EDUCATION

SEMINAR

Alkali Ion-Based Memristors for Neuromorphic Computing Applications

Date
2023-06-08 16:00:00
Department
Materials Science and Engineering
Venue
104-E206
Speaker
Prof. Hong-Sub Lee (Kyung Hee University)

Alkali Ion-Based Memristors for Neuromorphic Computing Applications

 

Hong-Sub Lee

Department of Advanced Materials Engineering for Information and Electronics, Kyung Hee University, Korea

E-mail : h.s.lee@khu.ac.kr

 

The matrix-vector multipliers combining analog memory (memristor) and crossbar array architecture (CAA) is the foremost scheme among the neuromorphic hardware currently considered. For implementing energy-efficient analog in-memory computing, four major memristors with analog memory characteristics, such as redox-based (ion-migration), ferroelectric tunnel junction, phase-change (crystal-amorphous), and magnetic tunnel junction, are competing. Among them, a redox-based memristor is particularly well-suited for neuromorphic and analog computation due to its fast-switching speed and multi-bit capability (large on/off ratio). However, the stochastic nature of defect-induced switching coupled with limited control over intrinsic materials defects have been identified as the primary factors undermining the reliability of memristors in scaled CAAs.
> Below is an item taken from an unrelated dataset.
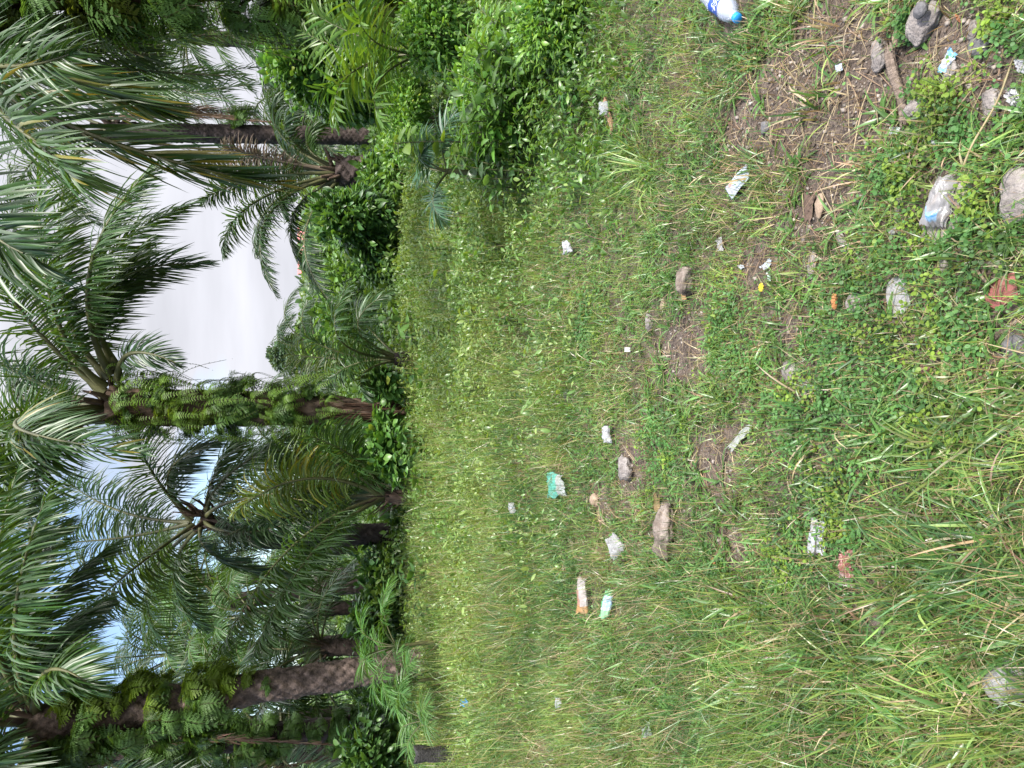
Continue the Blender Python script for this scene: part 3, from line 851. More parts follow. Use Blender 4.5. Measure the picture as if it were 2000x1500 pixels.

In this talk, I introduce a Na-doped TiO2 memristor grown by atomic layer deposition (ALD) that uses high mobility sodium cations instead of oxygen anions (oxygen vacancies) as the main agent for resistive switching. Unlike conventional memristors based on oxygen anions, the high mobility of Na ions can be expected to produce memristive behavior regardless of the underlying oxygen vacancy concentration and even under a self-rectifying characteristics.  The resulting Na-doped TiO2 memristors show electroforming-free and self-rectifying resistive switching behavior that are ideally suited for selectorless CAAs. Effective addressing of selectorless nodes is demonstrated via electrical measurement of individual memristors in a 6×6 crossbar using a read current of less than 1 μA with negligible sneak current at or below the noise level of ~100 pA. Finally, the long-term potentiation and depression synaptic behavior from these Na-doped TiO2 memristors achieves greater than 99.1% accuracy for image recognition tasks using a convolutional neural network based on the selectorless of crossbar arrays.